[START OF TASK INPUTS]

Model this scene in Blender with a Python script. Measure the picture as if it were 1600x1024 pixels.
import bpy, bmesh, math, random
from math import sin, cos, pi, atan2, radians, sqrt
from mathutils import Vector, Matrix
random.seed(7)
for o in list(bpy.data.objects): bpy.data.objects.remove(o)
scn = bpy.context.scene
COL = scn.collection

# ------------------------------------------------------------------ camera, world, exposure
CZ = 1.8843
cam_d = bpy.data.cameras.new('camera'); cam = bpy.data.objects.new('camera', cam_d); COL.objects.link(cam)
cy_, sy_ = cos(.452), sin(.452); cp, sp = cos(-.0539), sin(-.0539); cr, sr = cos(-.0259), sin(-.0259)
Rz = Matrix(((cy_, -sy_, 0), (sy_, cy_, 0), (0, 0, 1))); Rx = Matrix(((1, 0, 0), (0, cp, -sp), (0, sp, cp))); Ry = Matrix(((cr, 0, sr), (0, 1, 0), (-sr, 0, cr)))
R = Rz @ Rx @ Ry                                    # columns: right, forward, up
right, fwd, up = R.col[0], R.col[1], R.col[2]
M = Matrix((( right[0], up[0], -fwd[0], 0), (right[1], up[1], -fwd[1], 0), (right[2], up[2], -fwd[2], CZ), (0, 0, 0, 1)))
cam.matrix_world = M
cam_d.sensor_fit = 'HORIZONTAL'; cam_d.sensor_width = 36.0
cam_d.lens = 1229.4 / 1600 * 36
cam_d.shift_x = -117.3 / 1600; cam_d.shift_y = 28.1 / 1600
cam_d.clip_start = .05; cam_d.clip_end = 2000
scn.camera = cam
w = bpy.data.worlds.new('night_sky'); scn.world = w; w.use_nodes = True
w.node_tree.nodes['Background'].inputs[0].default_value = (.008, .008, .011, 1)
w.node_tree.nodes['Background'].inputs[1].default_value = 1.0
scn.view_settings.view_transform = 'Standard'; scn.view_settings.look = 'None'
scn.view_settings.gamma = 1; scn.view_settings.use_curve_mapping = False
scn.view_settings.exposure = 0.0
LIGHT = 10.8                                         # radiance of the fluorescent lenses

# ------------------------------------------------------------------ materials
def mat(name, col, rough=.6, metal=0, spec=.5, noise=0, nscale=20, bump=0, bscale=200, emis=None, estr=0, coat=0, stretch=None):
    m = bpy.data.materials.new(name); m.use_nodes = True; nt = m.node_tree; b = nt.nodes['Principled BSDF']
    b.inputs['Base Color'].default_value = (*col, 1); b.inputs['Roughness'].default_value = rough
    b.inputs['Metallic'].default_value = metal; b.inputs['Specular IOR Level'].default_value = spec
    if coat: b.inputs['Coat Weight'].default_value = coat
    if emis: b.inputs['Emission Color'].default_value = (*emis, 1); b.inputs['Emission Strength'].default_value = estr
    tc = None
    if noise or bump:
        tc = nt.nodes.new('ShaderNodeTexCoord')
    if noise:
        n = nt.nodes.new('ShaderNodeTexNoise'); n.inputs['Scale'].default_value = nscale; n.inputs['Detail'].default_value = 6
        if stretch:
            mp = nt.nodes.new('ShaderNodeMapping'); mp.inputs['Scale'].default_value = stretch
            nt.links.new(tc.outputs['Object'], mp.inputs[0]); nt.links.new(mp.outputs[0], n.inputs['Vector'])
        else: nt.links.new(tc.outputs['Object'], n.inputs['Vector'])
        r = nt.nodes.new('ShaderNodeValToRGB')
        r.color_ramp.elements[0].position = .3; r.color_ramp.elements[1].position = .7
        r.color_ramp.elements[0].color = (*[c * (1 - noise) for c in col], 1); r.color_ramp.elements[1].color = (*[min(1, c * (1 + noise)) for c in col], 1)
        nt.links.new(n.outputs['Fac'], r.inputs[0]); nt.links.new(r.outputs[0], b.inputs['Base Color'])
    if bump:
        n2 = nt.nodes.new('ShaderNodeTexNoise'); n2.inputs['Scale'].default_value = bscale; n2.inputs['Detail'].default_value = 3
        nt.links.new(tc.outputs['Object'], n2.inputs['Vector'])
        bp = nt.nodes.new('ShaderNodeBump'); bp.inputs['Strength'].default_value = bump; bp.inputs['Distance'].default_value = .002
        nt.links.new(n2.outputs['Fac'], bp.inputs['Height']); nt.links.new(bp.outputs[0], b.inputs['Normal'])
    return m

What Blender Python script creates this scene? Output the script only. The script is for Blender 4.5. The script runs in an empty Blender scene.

[END OF TASK INPUTS]

TO DO
From the first line above through the line that contains "COL = scn.collection", quote each line exactly. Output nothing more.

RIGHT ANSWER
Model this scene in Blender with a Python script. Measure the picture as if it were 1600x1024 pixels.
import bpy, bmesh, math, random
from math import sin, cos, pi, atan2, radians, sqrt
from mathutils import Vector, Matrix
random.seed(7)
for o in list(bpy.data.objects): bpy.data.objects.remove(o)
scn = bpy.context.scene
COL = scn.collection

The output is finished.